While I was clearly unwell, many of my friends, especially those in the fashion business, saw my whittled-down physique as entirely attractive. Clothes looked fabulous on me, like they do on hangers. In my vulnerability, I lived for their compliments, their genuine envy. But it wasn't the real nourishment I needed.

Nicole Richie had nothing on me. For well over a year, I would never finish a plate of food, no matter how small. What I binged on instead were skirts, pants, and dresses — all size 4. My once-starved closet was now full to bursting.

I could slide a pair of jeans with a 27-inch waist over my hips to the floor — without unbuttoning them. (Conscious of how scary this was, I was secretly satisfied at the same time.) I was maid of honor at my best friend's wedding, and on the actual day, I felt sexy and beautiful in that silk bias-cut (read: clingy) slip gown. But the photos told another story. I had no ass and no arms, and my complexion was sallow — the picture of unhealthiness and unhappiness.

Fortunately, one very close fashion-stylist friend, intimately acquainted with the female form, took notice. We were at a boutique where I was modeling a hip-hugging Miu Miu pencil skirt and cropped sweater. In the mirror, all I could see was how perfectly it fit. My friend had a different opinion: "You're too skinny for fashion. You need to eat."

He was right. My appetite was mirroring my emotions.
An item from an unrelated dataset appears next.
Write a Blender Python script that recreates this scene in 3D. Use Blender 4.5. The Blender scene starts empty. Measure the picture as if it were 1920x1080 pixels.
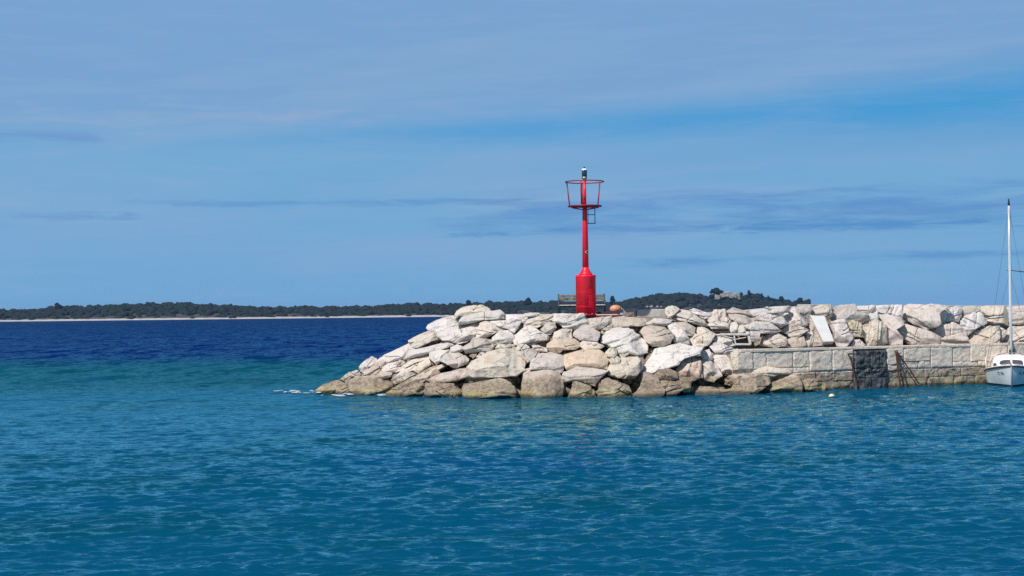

I was starving.

Recounting the sacrifices I had made — from the missed birthday cakes to the skipped Sunday brunches — I finally realized that fitting into that wispy size 4 was not worth the mental and physical stress. So with the support of friends — and my own concerted effort — I gobbled up burgers, pasta, and desserts as best I could. I gradually regained the energy I needed to campaign for a new job — which I got — and then left that horrid apartment to move in with my younger guy. The dual victories helped my appetite return. In a year's time, I was back to a happy 145 pounds — size 8.

But what about going forward? When life throws me a curveball in the future, will my weight remain steady? Well, maybe not always. But I can accept that. Coming to terms with my emotional eating was winning half the battle. And in hopes of conquering the rest, I gave away the scale.